I've seen the future brother, it is murder...
-LEONARD COHEN-
Randomness, meaninglessness, anarchy, etc.
* how does dada differ from "surrealism"?
They overlap in my opinion and I enjoy some dada work, but I tend to have an urge
to call dada activities primitive. Dada lacks the spirit of surrealism that I
hold so dear.
* what attracted you to "surrealism"?
My childhood.
* under what circumstances did you first feel that attraction?
I have G.A.D. (generalized anxiety disorder) and it used to be terribly bad when
I was very young. Since, I have fought it back quite a bit but as a child it made
me shy and almost entirely internal. I can remember spending 8/10ths of my
childhood alone in the woods or in my playroom enveloped in one long continuous
dream where reality and fantasy where one and the same.

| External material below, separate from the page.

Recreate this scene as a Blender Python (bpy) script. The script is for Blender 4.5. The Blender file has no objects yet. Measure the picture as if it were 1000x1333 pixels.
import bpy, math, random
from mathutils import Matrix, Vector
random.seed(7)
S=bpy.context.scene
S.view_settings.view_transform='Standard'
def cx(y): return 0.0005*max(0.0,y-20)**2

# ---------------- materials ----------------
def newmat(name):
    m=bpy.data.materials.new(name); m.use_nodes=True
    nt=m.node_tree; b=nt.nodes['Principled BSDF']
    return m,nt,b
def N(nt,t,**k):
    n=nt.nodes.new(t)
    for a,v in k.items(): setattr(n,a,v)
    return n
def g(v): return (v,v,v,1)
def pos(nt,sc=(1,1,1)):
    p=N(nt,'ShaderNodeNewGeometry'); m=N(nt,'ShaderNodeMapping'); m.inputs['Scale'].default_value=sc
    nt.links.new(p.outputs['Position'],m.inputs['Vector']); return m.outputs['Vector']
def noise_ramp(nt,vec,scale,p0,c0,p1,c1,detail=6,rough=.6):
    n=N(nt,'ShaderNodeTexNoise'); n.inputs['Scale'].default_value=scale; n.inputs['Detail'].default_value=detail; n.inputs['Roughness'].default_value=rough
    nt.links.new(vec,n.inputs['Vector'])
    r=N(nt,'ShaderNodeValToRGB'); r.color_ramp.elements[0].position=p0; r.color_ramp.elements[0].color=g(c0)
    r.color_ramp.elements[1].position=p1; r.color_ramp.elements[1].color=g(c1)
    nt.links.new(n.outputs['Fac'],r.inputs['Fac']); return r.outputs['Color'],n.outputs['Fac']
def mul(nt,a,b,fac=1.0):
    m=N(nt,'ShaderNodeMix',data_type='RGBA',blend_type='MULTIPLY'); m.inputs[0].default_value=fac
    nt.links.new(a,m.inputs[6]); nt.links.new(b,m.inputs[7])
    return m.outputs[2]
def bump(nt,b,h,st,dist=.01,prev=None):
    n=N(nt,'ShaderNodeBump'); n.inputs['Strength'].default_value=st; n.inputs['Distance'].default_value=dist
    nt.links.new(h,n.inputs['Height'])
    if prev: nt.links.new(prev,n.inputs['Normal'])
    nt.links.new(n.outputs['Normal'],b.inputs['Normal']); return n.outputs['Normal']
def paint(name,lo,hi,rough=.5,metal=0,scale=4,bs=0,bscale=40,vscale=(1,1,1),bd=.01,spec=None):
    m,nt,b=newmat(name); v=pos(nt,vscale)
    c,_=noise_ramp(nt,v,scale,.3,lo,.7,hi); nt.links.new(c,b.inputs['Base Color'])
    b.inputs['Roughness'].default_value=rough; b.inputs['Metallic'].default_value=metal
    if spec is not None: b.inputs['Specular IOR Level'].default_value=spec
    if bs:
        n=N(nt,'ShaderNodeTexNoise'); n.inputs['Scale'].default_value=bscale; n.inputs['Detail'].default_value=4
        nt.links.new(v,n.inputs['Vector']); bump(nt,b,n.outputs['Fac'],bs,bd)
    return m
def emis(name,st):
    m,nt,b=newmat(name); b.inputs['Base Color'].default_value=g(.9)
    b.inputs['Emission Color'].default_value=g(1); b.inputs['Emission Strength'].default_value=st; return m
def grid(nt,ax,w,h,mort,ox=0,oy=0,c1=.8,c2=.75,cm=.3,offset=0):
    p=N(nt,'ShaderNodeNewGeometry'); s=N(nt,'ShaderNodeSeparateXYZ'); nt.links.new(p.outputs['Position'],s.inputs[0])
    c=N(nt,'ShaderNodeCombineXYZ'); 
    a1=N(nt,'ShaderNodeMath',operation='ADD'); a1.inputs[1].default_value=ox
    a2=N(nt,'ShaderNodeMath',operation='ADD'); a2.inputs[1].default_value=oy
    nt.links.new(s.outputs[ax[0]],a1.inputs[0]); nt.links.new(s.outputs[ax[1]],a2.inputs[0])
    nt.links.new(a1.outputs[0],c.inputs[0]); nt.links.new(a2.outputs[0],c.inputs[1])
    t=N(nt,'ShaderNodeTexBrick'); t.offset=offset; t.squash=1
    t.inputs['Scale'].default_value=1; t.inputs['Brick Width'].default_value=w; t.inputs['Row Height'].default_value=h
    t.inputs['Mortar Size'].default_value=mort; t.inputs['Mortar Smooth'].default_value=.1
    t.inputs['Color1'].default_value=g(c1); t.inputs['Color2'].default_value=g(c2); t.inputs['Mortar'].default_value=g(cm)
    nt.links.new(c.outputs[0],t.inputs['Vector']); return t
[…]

Still today, my mind is
never completely in 'reality' because I am constantly surrounded by mirages and
apparitions which I find myself often physically reacting to. (and I'm sane and I
don't even do drugs...) My 'childhood' is still going on now I suppose for I can
never really leave it, which is fine with me. I took part in surrealist
activities before I knew the term 'surrealism'. The concepts of things like
automatic writing were already known to me before I had a term to describe them.
Once I discovered the existance of thought similar to mine, I plunged into it
with a desire to learn what others like me did and thought and ever since I have
learned to harness the way my mind has evolved and have endeavored to apply it to
almost everything I do in life...and shall always continue doing as such.
* who were the "precursors to 'surrealism'" in you?
As my life has taught me, surrealism didn't begin at any point. It simply got
labeled at one. People have always possessed some degree of surrealism in them
even before they knew what it was, or before it was described by someone for the
first time.
* what do you hope to contribute to "surrealism"?
I hope to simply add fuel to the fire, spread understanding of it to those who
call it nonsense and ignore it, and offer up my writing/photography/and film to
anyone who wants to share in my surreal experiences.
dada was a very nihilistic form of early modernism, developing many of the
chance techniques later recontextualized in surrealism
dada required the same bourgeois support structure that surrealism requires
(in many respects a theatrical one)
paris dada died when the theater owner refused to let it continue to show
there (after disrupting a futurist performance)
paris dada was not the only dada, but it was the most aesthetic of them
(berlin was more political and new york was more philosophical)
dada translated into surrealism very easily in paris
> how does dada differ from "surrealism"?
surrealism established a program which (initially) did not require the kind of
theatrical supports that dada did (this is in large respect why fluxus was
very like dada)
surrealism claims to be a philosophical stance to reality, not an art movement
surrealism claims to universal (and revolutionary) status, but repeats many of
the sexist, fetishistic stances of bourgeois culture
surrealism claims liberation for the desiring mind, prividing that it is a
heterosexual, male desiring mind and not anything else
(remember that after going to NYC Breton returned a convert to christian
mysticism and was known for rejecting as inadmissable work which questioned
this sexual/religious bias in surrealism. consider the case of Molinier)
> what do you hope to contribute to "surrealism"?
nothing. surrealism is a failed project due to its internal inconsistencies
and replications of bourgeois culture
surrealism claims to be a revolution for all, but cannot accomodate those who
fail to meet its sexual, racial, class-based criteria for inclusion
surrealism replicates the dominant bourgeois culture while claiming not to
iNTERNETTeD
The Doctor never comes
>how does dada differ from "surrealism"?
>
The Morning Star is The Morning Star
>what attracted you to "surrealism"?
>
homotopic love song- 1978
>under what circumstances did you first feel that attraction?
>
weakest link in the chain
>who were the "precursors to 'surrealism'" in you?
>
this could break a man's leg in three hundred places ie. in close earth
orbit.
>what do you hope to contribute to "surrealism"?
>
One day, when all the questions have been eaten.